Sunday, January 14, 2007

Spent today in the market staring at dead squid eyes and cow skins. Studying how things look whole. Living in the states, I forget. I forget that fish aren’t swimming, glistening fillets, and squids aren’t disembodied legs, or naturally breaded into calamari. I caught a glimpse of what I thought was sausages, and I was excited, because sausages become available maybe once every two months, but they turned out to be tamarinds, the only fruit in the world that looks exactly like lots of little pieces of poo.

This is good for me. Not the pieces of poo. Seeing how animals look before we render them unrecognizable. I’ve always said I won’t eat anything that I would have a moral problem with killing myself. (That’s one of those confusing sentences that’s impossible to repair, so I’ll leave it.) It’s harder here. You become faced with it. Here, I’ve been offered dog. I turned it down. I couldn’t kill a dog. I’ve been offered deer. I could kill a deer. I ate it. It was delicious. And someone probably shot it wild. Not that wild means much where I live. Deep, dense jungle fades abruptly into city. The city is built right into the crannies, until it’s too steep to be built anymore. Deer emerge from behind one tree to dart to another tree, to dart to another tree, and find themselves in the middle of the main road. I never picture deer as a tropical animal. Do you?

Things I Didn’t Know One Could Eat Until Papua:
Cow backbone
Raw sea urchin

The list is short, but it’s intriguing.

Friday, January 13, 2007
Have you ever dreamt that you had been shot in the head, and then felt an enormous sense of relief that now you knew what it felt like to be shot in the head? (Like a lightning strike of terrible stinging, but at a safe distance, at maybe a memory’s distance, and then a cocoon of fading, like beginning to dream.)

Last night it was the Catholic bishop in my Level 10 class who shot me in the head.
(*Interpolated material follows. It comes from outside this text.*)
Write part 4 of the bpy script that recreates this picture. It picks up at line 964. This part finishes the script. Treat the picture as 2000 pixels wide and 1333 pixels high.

He shot me because I was gathering stolen diamonds from the common room floor to pile in his arms. He shouted through a megaphone for everyone to drop the diamonds. People were trying to make off with them. I was trying to consolidate them so that they could be easily returned. I said this to him as he approached. He shot me anyway. It must have had something to do with his English listening comprehension.

I woke up to someone outside blaring his car horn through the rain. He blared it for a good half hour, at unpredictable intervals. He was probably blaring it for someone to come out who most likely wasn’t even home, who most likely was unaware of any plans to pick him up. Don’t ever make plans with Indonesians. They aren’t plans. They’re vague ideas, what-ifs, and they rarely, if ever, come to fruition.

The man blared his horn anyway. He was persistent. Nick rolled over and opened his eyes.
“I dreamed that Father Y. shot me in the head,” I said.
“Mmm,” he replied, and rolled back.

A few weeks ago Dyah went into the bathroom at school to find the toilet closed and festooned with three little firecracker-shaped packages wrapped in newspaper. By the time I got there, there was a crowd of women, staring into the open bathroom door, everyone afraid to be the one to go in.
“What’s the matter, are you all in the qway-way?” I asked Dyah, because awhile ago someone’s student was late, and he wanted to impress his teacher to make up for it by using a hard word, so he used his dictionary to look up a synonym for ‘traffic jam’ and found ‘queue’. “Sorry I’m late,” he said to his teacher, “but I got caught in a qway-way in Entrop.” This has circulated. Now we say qway-way whenever possible. It never gets less funny. I don’t know why.
She didn’t laugh, though. “Look,” she said, pointing at the firecracker-shaped objects. “Maybe it’s bomb.”
Nobody touched them.
“I really have to go,” Enny said.
“So?” Dyah said, gesturing toward the bathroom and its possible bombs. “Go.”
Enny didn’t move.
“Ike?”
“Not me.”
“Hannah?”
“Never.”
The objects sat there, menacing. Students were starting to notice. Someone went to get Michael. He strode upstairs and opened one of the packages over the sink, wincing. Everyone’s hands strayed near their ears.
“BOOOM!” he shouted. The entire hallway shrieked. It was a tube of lipstick. Another. “BOOOOM!” It was a rolled up comic book. The last one. “BOOOOOM!” A plastic flute.